Shame File creator and curator Clinton Green is far from a new name in weirdo music culture, but his formal solo efforts are a more recent development, with the record-wrack and turntable exploitation of In Situ (2015), Turntable at Dawn (2016), and Young Women of Asia (2019) alongside the hallucinatory tape-theater of Thylacine (2018) and now Here? / Secret embodying a strong praxis evolved from the previous role of simply giving a voice to new music—although, with how eclectically sourced these collages end up being, in a way he still is. This newly released two-track set makes no attempt to conceal the ugly, knobby seams and blemishes inherent to physical media and fusions or exhumations thereof; like a zealous dig through the bargain cassette bin at your local thrift store—old answering machine archives and sound effects collections and obsolete dictations and forgotten world music thrown (in)discriminately into the “yes” bag—“Here?” stitches an abstractly (yet disturbingly) coherent sequence from voices mangled to oblivion and harsh analog ephemera, while “Secret” plays with sputtering negative space, radio squawks, and sporadic bursts of raucous, chattering chaos made even more gleefully caustic by the hiss and screech of the low-fidelity playback. Moments of warm beauty also lurk quietly in the marshes of both halves, only briefly emerging when absolutely necessary to avoid wasted impact: a flutter of buzzing drone like a ray of light through the dust, a snatch of familiar innocence amidst bedlam. Lovely stuff.

Review: Daktyloi – Succade (self-released, Aug 28)

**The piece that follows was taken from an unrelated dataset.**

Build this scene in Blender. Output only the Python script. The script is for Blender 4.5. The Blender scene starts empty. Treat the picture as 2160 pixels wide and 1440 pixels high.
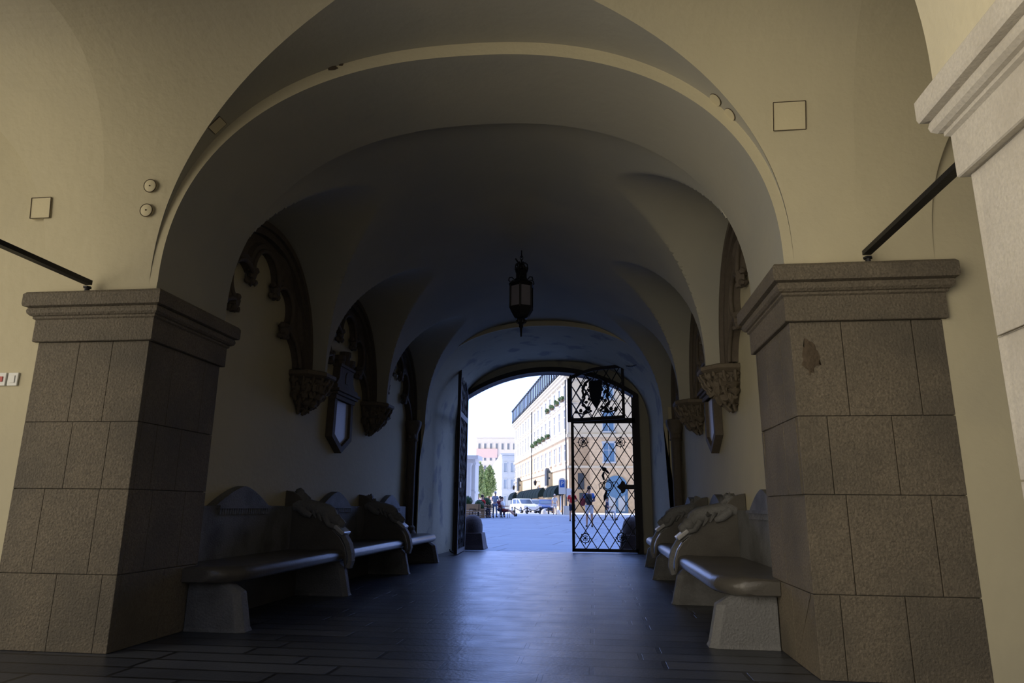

Daktyloi ostensibly began in 2020 with its first release The & in December, but so far 2021 has been the mysterious Tallahassee project’s open season; nine albums (including this one, Succade) of approximately the same 16–17 minute runtime have been published digitally since January, each comprising two suites of “Weaponized nostalgia, ecstatic headphone daymares, hauntological sound design, [and] anxiety engines,” the suites themselves made up of shorter tracks/fragments apparently cobbled together out-of-order. Each “side” is labeled A and B, but no actual tapes seem to be available… production delays, possibly? Or perhaps Daktyloi’s music entices with but does not deliver on its implicit promise of physical presentation in mischievous contrast to the laundry list of tangible tools and objects used behind the scenes: everything from bulky analog equipment and modular synthesizers to air pumps, sleigh bells, televisions, and voice. Haunting audio is also added via 16mm projector and VHS tape manipulation, casting the other elements in a cinematic, sometimes even narrative light, easing the squeaky wheels of transitions between disparate tracks with a filmic grease. Daktyloi’s stuffy, hallucinatory worlds of melded memory are somewhat reminiscent of Martin Tétreault’s work on La nuit où j’ai dit non, but all the empty space and structural impermanence of the former makes each concise collection a different kind of beguiling.